Наше толкование «Анчара» неожиданно нашло подтверждение в жизни. Мы познакомились с женщиной, отца которой посадили в сталинские времена. Будучи в тюремной камере, он мысленно обращался за поддержкой к Пушкину. Отказаться от самооговора и оговора других ему, единственному из большой группы однодельцев, помогли стихи. Удержала зека мысль, что, принеся яд, подчинившись приказу владыки, он превратится в раба, а смерти все равно не избежать. Выйдя на свободу спустя 24 года, реабилитированный утверждал, что именно «Анчар» уберег его от доносительства.
Не случайно публикация стихотворения (а Пушкин не отдавал его издателям три года) привлекла внимание Третьего отделения, заподозрившего опасное иносказание. Цензура пропустила стихи, ничего не обнаружив, а умный Бенкендорф потребовал приказать Пушкину «доставить ему объяснение, по какому случаю помещены… некоторые стихотворения его, и между прочим Анчар, древо яда, без предварительного испрошения на напечатание оных высочайшего дозволения» (Б.Ак.15.10).

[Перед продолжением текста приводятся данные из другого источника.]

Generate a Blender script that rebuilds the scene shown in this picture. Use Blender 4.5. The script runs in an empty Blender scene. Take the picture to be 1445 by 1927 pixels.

Пушкин понял, что дело плохо, но и бросить прямое обвинение автору со стороны Третьего отделения было не желательно: цензорам пришлось бы раскрыться, указать на подтекст. Бенкендорф приказал поэту явиться и, отчитывая его, как подростка, обвинил в «тайных применениях» и «подразумениях». Пушкин написал ему весьма резкий ответ, в котором, памятуя, что лучшая защита – нападение, заявил, что «обвинения в применениях и подразумениях не имеют ни границ, ни оправданий, если под словом дерево будут разуметь конституцию, а под словом стрела самодержавие» (X.316).
В письме этом Пушкин смело протестовал против двойной цензуры, которой он подвергается, вместо одной – царской. Решительный протест многократно приводится в советских работах о Пушкине как доказательство мужества и принципиальной позиции поэта в борьбе с самодержавием. Опускается лишь одна деталь: когда порыв отваги прошел, Пушкин решил письмо не отправлять. А послал другое – «с чувством глубочайшего благоговения» (Х.317).
Цензура стала невероятно придирчива. Пушкин сочинял «Анчар», заменяя «самодержавного владыку» на «непобедимого», а Вяземский рассказывал Пушкину об уморительном цинизме цензоров, которые обязаны следить, чтобы в пропускаемых произведениях содержался патриотизм. Цензор и писатель Сергей Глинка жаловался Вяземскому: «Черт знает за что наклепали на меня какую-то любовь к отечеству, черт бы ее взял!».
Ошейник Третьего отделения всегда будет натирать шею Пушкину. Три года спустя приятель поэта Николай Муханов запишет в дневнике, что на вечере у Вяземского министр внутренних дел Дмитрий Блудов сказал, что министр иностранных дел Нессельроде не хочет платить Пушкину жалования. «Я желал бы, чтобы жалованье выдавалось от Бенкендорфа». Пушкин «тотчас смешался и убежал».
Глава пятнадцатая
Пушкин (
VI.389)Пушкин набросал эту картинку, приблизительно процитировав строчку из байроновского «Чайльд-Гарольда». Нет сомнения, что в неоконченном наброске «Участь моя решена, я женюсь», опубликованном через двадцать лет после смерти писателя, это звучит как биографическая деталь, хотя поэт написал, будто бы сделал перевод с французского. Из текста следует, что автор собирался уехать, если ничего не получится с женитьбой. Пушкину не сидится на месте, и тема дороги перетекает у него из одного стихотворения в другое.
Печаль, тревога, безнадежность, тоска и отчаяние то и дело озвучиваются в стихах и письмах. «Пушкин в эту зиму бывал часто мрачным, рассеянным и апатичным», – вспоминала Анна Керн. Нездоровье Пушкина отмечает и Вяземский в письме к жене: «Он что-то во все время был не совсем по себе. Не умею объяснить, ни угадать, что с ним было или чего не было, mais il n'etait pas en verve (но он был не в лучшем состоянии. – фр.)». Софья Карамзина, старшая дочь историографа, писала Вяземскому про Пушкина: «Он стал неприятно угрюмым в обществе, проводя дни и ночи за игрой, с мрачной яростью, как говорят». Снова, как двадцать лет назад, поэт готов послать жизнь к черту, проститься со всем, что его окружает, и только женские прелести еще способны скрасить мрак и вызвать чувство симпатии.